There's still lots to tell about my trip to Scotland!
First of all, my visit to the Kilmartin Museum was more than remarkable. Dunadd, where I set my book and where I was staying for a week, is the most important of the ancient monuments that dot the six mile-long valley called these days Kilmartin Glen, but which in my book is called "The Valley Of Stones." Archeologists come in from time to time and excavate another of the burial cairns or stone chambers, and they have also from time to time taken their trowels to Dunadd. Some of what they find is housed in the Kilmartin Museum, which also boasts an outstanding little tearoom. Every time I go home to Argyll, I pay the Kilmartin Museum a visit, because it has provided me with good source material for my writing (and because the scones are the best!) In my book, Veil Of Time, one of my main characters Jim Galvin works there, and it is in the tearoom that he has tea and scones with my protagonist Maggie.
Anyway, this time, I also wanted to sound out the lady (also named Claire) who acquires books for the museum shop and see what the prospects were for her carrying my book. So, not only was she willing to do that, but she had already heard of the book. (Another lady on the till taking entrance fees turned out to be the mother of my brother's childhood friend, and she let me in for free.)

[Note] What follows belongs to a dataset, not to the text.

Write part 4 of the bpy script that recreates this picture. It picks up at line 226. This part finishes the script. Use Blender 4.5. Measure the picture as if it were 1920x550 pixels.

I took my little party down to the museum housed in the old Kilmartin church manse (such a nice little irony!) and began to explain to them some of the features that had informed my book. A lady volunteer (doing the job of my Jim Galvin) approached and asked if I was Claire McDougall, saying she had read my book and loved it and was quite effusive about the chance meeting. Made my day.
On to the tearoom. Sitting there, looking out through the oversized windows first to an 8ft deep pile of stones known as Glebe Cairn (where a burial chamber and necklace of jet was found), and then to the walls of the tea room, I noticed a couple of pieces of art. The first one is this:


You can't tell from this picture of the running shoes, but the title of the piece is "Time Traveller." I remind you that time-travel is one of the main features of my book. Then above my head at the table where I was sitting was a painting of Dunadd. Below is the inscription:


"Veil Of Time" all but jumped out of the paper and hit me square in the forehead!
The stone features of Kilmartin Glen were built thousands of years ago along a ley line, a fissure in the earth's crust emitting unusual levels of electro-magnetic energy. (How did those ancient folks know that?) Perhaps that energy informs both the veil of time and the book of the same name. I don't know, but I do suspect that we ignore at our peril the larger forces that move our story along.